The Louis J. Goulet drillship began life as a bulk carrier carrying coal, grain, iron ore and pulpwood through the old St. Lawrence Canals in eastern Canada.
The ship was built by Davie Shipbuilding at Lauzon, QC and had been commissioned on July 20, 1957. The 78.94 metre long bulk carrier joined the Hall Corporation of Canada as Coniscliffe Hall.
Several company running mates were lengthened when the new waterway opened but Coniscliffe Hall was not among them. It continued in service until tying up at Kingston on Sept. 28, 1971. The ship remained idle there until clearing under its own power on Oct. 15, 1973. The destination was Port Colborne at the southern end of the Welland Canal, in the Niagara Region of Southern Ontario.
In 1913, 82 years ago, the first well was drilled in Lake Erie. The well was located 320 feet offshore in Romney Township in Kent County in Southern Ontario, Canada. Technology had changed since 1913 from the wooden drilling towers installed at some 300 ft. from shore and shallow water jackups were brought to the lake.

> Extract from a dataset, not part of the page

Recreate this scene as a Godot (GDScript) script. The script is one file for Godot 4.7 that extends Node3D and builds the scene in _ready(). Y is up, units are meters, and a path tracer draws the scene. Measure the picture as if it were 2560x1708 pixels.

Coniscliffe Hall was refitted and, on May 12, 1975, was renamed Telesis by Underwater Gas Developers. The small drillship became the replacement for the Nordrill jackup and began drilling on the lake. Due to its ability to drill in water depths of up to 225 ft, the vessel had an advantage over the jackups of that time. The vessel worked the summer months on Lake Erie and, when not in use, the blue-hulled barge was usually moored in Port Colborne
The name of the drillship was changed to Louis J. Goulet in 1998 and became part of Pembina Exploration Ltd. It spent its idle time at Port Maitland on the North shore of Lake Erie, but was sold to Bahamas Oil in 2000. Louis J. Goulet departed Port Colborne, under tow, on Oct. 5, 2001 and went south for exploratory well drilling off Walker’s Cay, the northernmost island in the Bahamas.
Listed as Liberty Hunter later in the year, this name may not have been painted on the hull before the ship broke loose during hurricane Wilma in October 2005 after only limited service and landed on a reef as a total loss.
From there, the elements took over and the aging hull gradually succumbed to the ravages of rust and wear near South Man-O-War channel. The superstructure was later cut down to the waterline, and all that remains of the former lakes trader rests in shallow water at the site.